The primary difference lies in their scope and focus. Standard costing is a technique focused on controlling the cost of production per unit of a product or service by setting standards and analysing variances. In contrast, budgetary control is a broader management tool concerned with the overall planning and control of a business's total operations and finances through budgets. Standard costing is intensive, focusing on specific costs, while budgetary control is extensive, covering all business functions.
2. What is standard costing and what are its key features?
Standard costing is a cost accounting technique that involves predetermining the expected cost of manufacturing a product or providing a service under normal operating conditions.
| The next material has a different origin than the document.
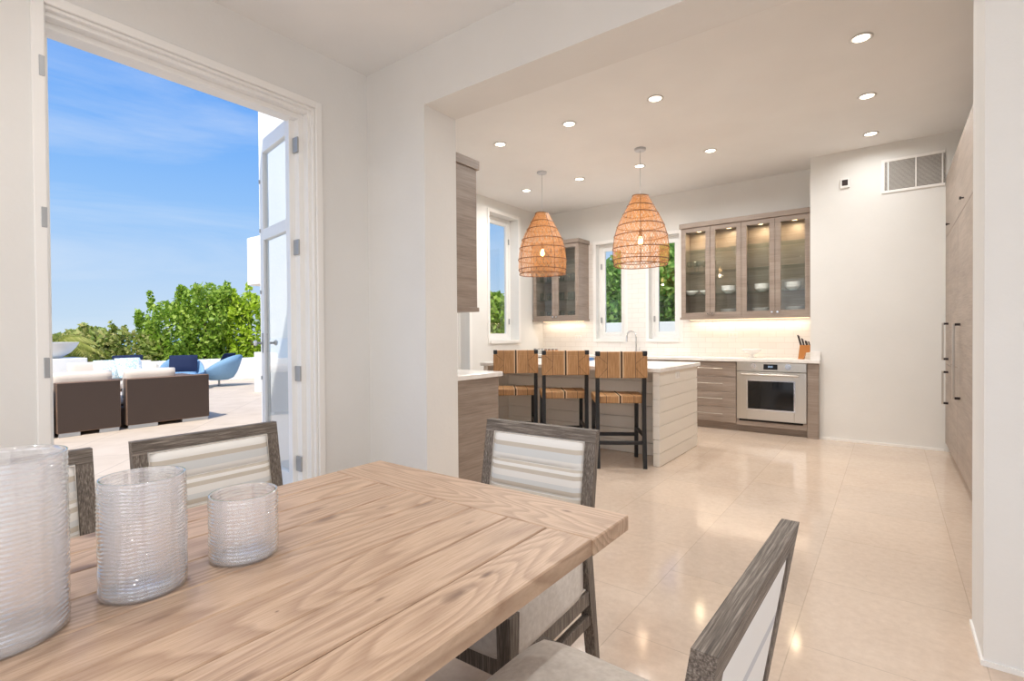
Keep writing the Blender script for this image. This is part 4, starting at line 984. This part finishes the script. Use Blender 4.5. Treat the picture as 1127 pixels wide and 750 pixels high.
# palm
r = empty('palm_tree', (-17.0, 3.35, -1.2)); tag(r, 'small palm with drooping fronds behind the white bowl planter', 'palm tree')
m = MB(); m.tube([(0, 0, 0), (.05, 0, 1.2), (0, 0, 2.3)], [.14, .11, .09], 10); m.build('trunk', 'bark', r)
V = []; F = []
for k in range(18):
    az = k * 2.399; L = random.uniform(1.0, 1.4); e0 = random.uniform(.3, 1.2); P0 = np.array([0, 0, 2.3])
    for s in range(26):
        u = s / 25; x = L * u * math.cos(e0); z = L * u * math.sin(e0) - .75 * u * u * L; P = P0 + np.array([x * math.cos(az), x * math.sin(az), z])
        for sd in (-1, 1):
            q = np.array([-math.sin(az) * sd * .8 + math.cos(az) * .6, math.cos(az) * sd * .8 + math.sin(az) * .6, -.55]); q /= np.linalg.norm(q); ll = .42 * math.sin(PI * min(1, u * .85 + .12)); wd = np.array([math.cos(az), math.sin(az), 0]) * .02
            b = len(V); V += [tuple(P - wd), tuple(P + q * ll * .6 - wd * .5), tuple(P + q * ll), tuple(P + wd)]; F.append((b, b + 1, b + 2, b + 3))
from_np('fronds', V, F, 'leaf_palm', r)
# trees outside the kitchen windows
bush('garden_tree', (-4.2, 11.3, -.6), [((-.7, 0, 2.2), (1.1, .9, 1.5)), ((.8, .2, 2.5), (1.2, .9, 1.4)), ((0, 0, 3.15), (1.5, 1.0, .85)), ((-.2, -.2, 1.2), (1.6, .8, .9))], 26000, .085, 'leaf_dark', 'green tree outside the left one of the back windows', 'tree', sprigs=10)
bush('garden_tree', (-3.9, 14.2, -.3), [((1.5, 0, 2.4), (1.3, .9, 1.6)), ((-1.6, .2, 2.6), (1.3, .9, 1.5)), ((.2, 0, 3.3), (2.4, 1.0, .9)), ((0, -.2, 1.2), (2.4, .8, .9))], 26000, .095, 'leaf_dark', 'green tree outside the right one of the back windows', 'tree', sprigs=10)
bush('shade_tree', (-10.5, 12.4, -.1), [((0, 0, 1.9), (1.5, 1.4, .85)), ((-1.2, -.9, 1.8), (1.2, 1.0, .8)), ((1.2, 1.0, 1.9), (1.2, 1.0, .8))], 9000, .13, 'leaf_green', 'green tree outside the tall side window of the kitchen', 'tree', sprigs=10)
m = MB(); m.box((-5.6, 9.35, -.3), (1.5, 9.55, 1.48), .01); struct(m, 'garden_wall', 'stucco')
m = MB(); m.box((-7.35, 5.4, OZ), (-7.2, 8.3, 2.3), .01); struct(m, 'added_bright_wall', 'stucco')  # sunlit white wall added so the gap of the side window looks bright
m = MB(); m.box((-9, YB + .25, -.4), (6, 30, -.3)); m.box((-16.3, 9.5, -.4), (-9, 30, -.3)); m.box((DWX, -14, -.4), (12, -3.4, -.3)); struct(m, 'ground', 'terrace_tile')
struct(MB().box((-60, -60, -4.2), (-16.3, 60, -4.0)), 'hill_slope', 'hillside')
struct(MB().box((-9000, -9000, -22.2), (-60, 9000, -22)), 'sea', 'sea')

# ------------------------------------------------------------------ world and sun
w = bpy.data.worlds.new('World'); sc.world = w; w.use_nodes = True; nt = w.node_tree; nn = nt.nodes
bg = nn['Background']; tc = nn.new('ShaderNodeTexCoord'); sp = nn.new('ShaderNodeSeparateXYZ'); nt.links.new(tc.outputs['Generated'], sp.inputs[0])
rp = nn.new('ShaderNodeValToRGB'); e = rp.color_ramp.elements; e[0].position = 0; e[0].color = lin((202, 223, 240)); e[1].position = 1; e[1].color = lin((84, 146, 230))
for p, c in ((.08, (188, 215, 244)), (.2, (152, 197, 247)), (.34, (114, 174, 246)), (.5, (84, 151, 240))): x = e.new(p); x.color = lin(c)
nt.links.new(sp.outputs['Z'], rp.inputs['Fac'])
mp = nn.new('ShaderNodeMapping'); mp.inputs['Scale'].default_value = (1.2, 1.0, 5.5); mp.inputs['Rotation'].default_value = (.25, .2, 0); nt.links.new(tc.outputs['Generated'], mp.inputs[0])
no = nn.new('ShaderNodeTexNoise'); no.inputs['Scale'].default_value = 1.6; no.inputs['Detail'].default_value = 7; no.inputs['Roughness'].default_value = .6; no.inputs['Distortion'].default_value = .5; nt.links.new(mp.outputs[0], no.inputs['Vector'])
cr = nn.new('ShaderNodeValToRGB'); cr.color_ramp.elements[0].position = .46; cr.color_ramp.elements[0].color = (0, 0, 0, 1); cr.color_ramp.elements[1].position = .85; cr.color_ramp.elements[1].color = (.5, .5, .5, 1); nt.links.new(no.outputs['Fac'], cr.inputs['Fac'])
# unseen bright cloud added to the rear (+x, -y) sky to fill the room
dt = nn.new('ShaderNodeVectorMath'); dt.operation = 'DOT_PRODUCT'; nt.links.new(tc.outputs['Generated'], dt.inputs[0]); dt.inputs[1].default_value = (.6, -.8, 0)
mr = nn.new('ShaderNodeMapRange'); mr.inputs[1].default_value = .0; mr.inputs[2].default_value = .8; mr.inputs[3].default_value = 0; mr.inputs[4].default_value = .85; nt.links.new(dt.outputs['Value'], mr.inputs[0])
mxx = nn.new('ShaderNodeMath'); mxx.operation = 'MAXIMUM'; nt.links.new(cr.outputs[0], mxx.inputs[0]); nt.links.new(mr.outputs[0], mxx.inputs[1])
mi = nn.new('ShaderNodeMix'); mi.data_type = 'RGBA'; nt.links.new(mxx.outputs[0], mi.inputs[0]); nt.links.new(rp.outputs[0], mi.inputs[6]); mi.inputs[7].default_value = (.86, .9, .95, 1)
c2 = nn.new('ShaderNodeMix'); c2.data_type = 'RGBA'; nt.links.new(mr.outputs[0], c2.inputs[0]); c2.inputs[6].default_value = (.86, .9, .95, 1); c2.inputs[7].default_value = (2.2, 2.25, 2.35, 1); nt.links.new(c2.outputs[2], mi.inputs[7])
nt.links.new(mi.outputs[2], bg.inputs['Color']); bg.inputs['Strength'].default_value = 1.0
L = bpy.data.lights.new('sun', 'SUN'); L.energy = 4.2; L.angle = R(.6); L.color = (1, .95, .87); so = bpy.data.objects.new('sun', L); C.objects.link(so)
sd = Vector((.42, -.62, 1.1)); so.rotation_euler = sd.to_track_quat('Z', 'Y').to_euler()

# ------------------------------------------------------------------ camera (fitted)
cam = bpy.data.cameras.new('camera'); co = bpy.data.objects.new('camera', cam); C.objects.link(co); sc.camera = co
f, yw, pt, ro = 556.86, R(36.7846), R(-.6239), R(-.4187)
Fv = Vector((-math.sin(yw) * math.cos(pt), math.cos(yw) * math.cos(pt), math.sin(pt))); Rv = Vector((math.cos(yw), math.sin(yw), 0)); Uv = Rv.cross(Fv)
R2 = math.cos(ro) * Rv + math.sin(ro) * Uv; U2 = -math.sin(ro) * Rv + math.cos(ro) * Uv
mw = Matrix((R2, U2, -Fv)).transposed().to_4x4(); mw.translation = Vector((0, 0, 1.25)); co.matrix_world = mw
cam.sensor_width = 36; cam.lens = f * 36 / 1127; cam.clip_start = .05; cam.clip_end = 20000
sc.view_settings.view_transform = 'Standard'; sc.view_settings.look = 'None'; sc.view_settings.gamma = 1; sc.view_settings.exposure = 0.04; sc.view_settings.use_curve_mapping = False
cy = sc.cycles; cy.use_denoising = True; cy.max_bounces = 10; cy.diffuse_bounces = 5; cy.glossy_bounces = 4; cy.transmission_bounces = 8; cy.transparent_max_bounces = 16; cy.sample_clamp_indirect = 4; cy.caustics_reflective = False; cy.caustics_refractive = False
Its key features as per the CBSE Class 12 Accountancy syllabus include:
- Setting pre-determined standards for material, labour, and overhead costs.
- Measuring the actual performance and costs incurred during production.
- Comparing actual costs with standard costs to identify variances.
- Analysing these variances to take corrective action and improve operational efficiency.
3. What are the main objectives of implementing a budgetary control system?
The main objectives of a budgetary control system are to:
- Plan and coordinate the activities of different departments towards a common organisational goal.
- Control resources and costs by setting budget limits for various expenditures.
- Motivate employees by setting clear, achievable targets and defining responsibilities.
- Evaluate performance by systematically comparing actual results with budgeted figures.
- Ensure the organisation achieves its overall profitability and strategic objectives for the financial year.
4. In which type of industries are standard costing and budgetary control most commonly applied?
Standard costing is most critically applied in manufacturing industries with repetitive and uniform production processes, such as automobile, chemical, and consumer goods manufacturing, where controlling per-unit cost is vital. Budgetary control, however, is universally applicable to all types of organisations, including manufacturing, service, educational institutions, and non-profit entities, as it helps in overall financial planning and management.
5. How does the scope of standard costing differ from that of budgetary control?
The scope of standard costing is micro and specific, focusing primarily on the cost elements of production (material, labour, overheads) for a single product or process. It is a detailed tool used within the cost accounting function. In contrast, the scope of budgetary control is macro and comprehensive. It encompasses all functional areas of an organisation, including sales, production, finance, and administration, making it a key strategic tool for top management.
6. Why might a company use both standard costing and budgetary control together?
A company uses both techniques together because they are complementary, not mutually exclusive. Standard costing provides the detailed, per-unit cost data (the standards) that are essential for preparing accurate and realistic production and cost budgets within the budgetary control system. While budgetary control sets the overall financial plan, standard costing provides the mechanism to control the day-to-day operational efficiency required to meet that plan. Together, they create a powerful system for both strategic planning and operational control.
7. Which technique is better for measuring operational efficiency versus overall financial performance?
Standard costing is superior for measuring operational efficiency. By analysing variances between standard and actual costs for materials and labour, it provides precise insights into how well resources are being utilised in the production process. Conversely, budgetary control is better for assessing overall financial performance. It compares the actual financial results (total revenue, expenses, and profit) of the entire organisation against the planned budget, giving a high-level view of financial health and goal achievement.